§ DIRECTIONS FOR THIS TASK
Reproduce only the stretch of entries below that begins at the first line and ends at the line holding "ho = hm.node_tree.nodes.new('ShaderNodeOutputMaterial');".

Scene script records
···
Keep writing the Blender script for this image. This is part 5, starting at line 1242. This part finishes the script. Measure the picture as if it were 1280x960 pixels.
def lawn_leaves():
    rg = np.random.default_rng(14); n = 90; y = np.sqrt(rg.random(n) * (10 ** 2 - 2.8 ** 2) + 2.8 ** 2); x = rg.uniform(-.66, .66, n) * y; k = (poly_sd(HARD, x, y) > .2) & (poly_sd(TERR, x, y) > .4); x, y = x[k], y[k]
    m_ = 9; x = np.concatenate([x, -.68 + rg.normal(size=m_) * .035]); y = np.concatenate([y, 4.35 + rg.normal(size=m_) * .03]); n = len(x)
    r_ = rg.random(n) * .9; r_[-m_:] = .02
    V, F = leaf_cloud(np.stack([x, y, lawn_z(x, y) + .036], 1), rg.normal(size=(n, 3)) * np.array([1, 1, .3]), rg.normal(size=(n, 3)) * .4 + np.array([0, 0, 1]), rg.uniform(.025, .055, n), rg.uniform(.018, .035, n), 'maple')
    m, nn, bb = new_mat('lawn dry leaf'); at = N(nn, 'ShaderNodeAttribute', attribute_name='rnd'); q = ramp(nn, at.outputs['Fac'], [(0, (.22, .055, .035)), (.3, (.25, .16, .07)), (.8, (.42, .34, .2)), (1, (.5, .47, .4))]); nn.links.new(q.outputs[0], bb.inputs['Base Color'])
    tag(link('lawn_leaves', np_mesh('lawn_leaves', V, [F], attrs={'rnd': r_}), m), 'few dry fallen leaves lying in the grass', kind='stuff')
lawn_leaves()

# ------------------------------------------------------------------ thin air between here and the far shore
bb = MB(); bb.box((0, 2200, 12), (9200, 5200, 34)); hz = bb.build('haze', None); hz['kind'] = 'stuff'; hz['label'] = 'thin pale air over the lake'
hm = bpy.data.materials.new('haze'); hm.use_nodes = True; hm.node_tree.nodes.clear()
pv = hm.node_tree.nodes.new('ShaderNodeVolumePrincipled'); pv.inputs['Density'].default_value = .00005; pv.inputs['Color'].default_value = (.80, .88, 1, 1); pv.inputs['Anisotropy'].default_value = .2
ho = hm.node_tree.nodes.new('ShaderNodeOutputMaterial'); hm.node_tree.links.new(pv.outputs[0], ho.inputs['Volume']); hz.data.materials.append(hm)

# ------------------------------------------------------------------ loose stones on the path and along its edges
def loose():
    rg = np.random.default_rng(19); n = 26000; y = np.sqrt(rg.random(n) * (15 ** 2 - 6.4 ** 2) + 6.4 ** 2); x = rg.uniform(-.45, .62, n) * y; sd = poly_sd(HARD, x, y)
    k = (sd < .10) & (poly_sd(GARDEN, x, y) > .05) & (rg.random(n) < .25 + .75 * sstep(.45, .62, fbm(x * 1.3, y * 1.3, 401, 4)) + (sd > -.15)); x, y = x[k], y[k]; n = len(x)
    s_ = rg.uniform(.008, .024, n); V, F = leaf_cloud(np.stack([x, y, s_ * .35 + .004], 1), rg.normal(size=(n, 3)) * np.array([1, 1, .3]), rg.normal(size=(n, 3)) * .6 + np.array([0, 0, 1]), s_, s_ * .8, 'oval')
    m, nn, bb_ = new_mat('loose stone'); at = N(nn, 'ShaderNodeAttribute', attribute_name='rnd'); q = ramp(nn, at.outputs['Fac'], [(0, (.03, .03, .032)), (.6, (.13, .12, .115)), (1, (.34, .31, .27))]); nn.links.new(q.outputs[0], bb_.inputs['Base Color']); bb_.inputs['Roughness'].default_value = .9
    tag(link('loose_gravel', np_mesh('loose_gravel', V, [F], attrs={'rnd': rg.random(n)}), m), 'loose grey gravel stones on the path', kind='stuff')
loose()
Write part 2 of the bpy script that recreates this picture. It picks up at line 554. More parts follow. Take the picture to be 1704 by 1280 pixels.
···
§ SOLUTION BELOW
Keep writing the Blender script for this image. This is part 5, starting at line 1242. This part finishes the script. Measure the picture as if it were 1280x960 pixels.
def lawn_leaves():
    rg = np.random.default_rng(14); n = 90; y = np.sqrt(rg.random(n) * (10 ** 2 - 2.8 ** 2) + 2.8 ** 2); x = rg.uniform(-.66, .66, n) * y; k = (poly_sd(HARD, x, y) > .2) & (poly_sd(TERR, x, y) > .4); x, y = x[k], y[k]
    m_ = 9; x = np.concatenate([x, -.68 + rg.normal(size=m_) * .035]); y = np.concatenate([y, 4.35 + rg.normal(size=m_) * .03]); n = len(x)
    r_ = rg.random(n) * .9; r_[-m_:] = .02
    V, F = leaf_cloud(np.stack([x, y, lawn_z(x, y) + .036], 1), rg.normal(size=(n, 3)) * np.array([1, 1, .3]), rg.normal(size=(n, 3)) * .4 + np.array([0, 0, 1]), rg.uniform(.025, .055, n), rg.uniform(.018, .035, n), 'maple')
    m, nn, bb = new_mat('lawn dry leaf'); at = N(nn, 'ShaderNodeAttribute', attribute_name='rnd'); q = ramp(nn, at.outputs['Fac'], [(0, (.22, .055, .035)), (.3, (.25, .16, .07)), (.8, (.42, .34, .2)), (1, (.5, .47, .4))]); nn.links.new(q.outputs[0], bb.inputs['Base Color'])
    tag(link('lawn_leaves', np_mesh('lawn_leaves', V, [F], attrs={'rnd': r_}), m), 'few dry fallen leaves lying in the grass', kind='stuff')
lawn_leaves()

# ------------------------------------------------------------------ thin air between here and the far shore
bb = MB(); bb.box((0, 2200, 12), (9200, 5200, 34)); hz = bb.build('haze', None); hz['kind'] = 'stuff'; hz['label'] = 'thin pale air over the lake'
hm = bpy.data.materials.new('haze'); hm.use_nodes = True; hm.node_tree.nodes.clear()
pv = hm.node_tree.nodes.new('ShaderNodeVolumePrincipled'); pv.inputs['Density'].default_value = .00005; pv.inputs['Color'].default_value = (.80, .88, 1, 1); pv.inputs['Anisotropy'].default_value = .2
ho = hm.node_tree.nodes.new('ShaderNodeOutputMaterial'); hm.node_tree.links.new(pv.outputs[0], ho.inputs['Volume']); hz.data.materials.append(hm)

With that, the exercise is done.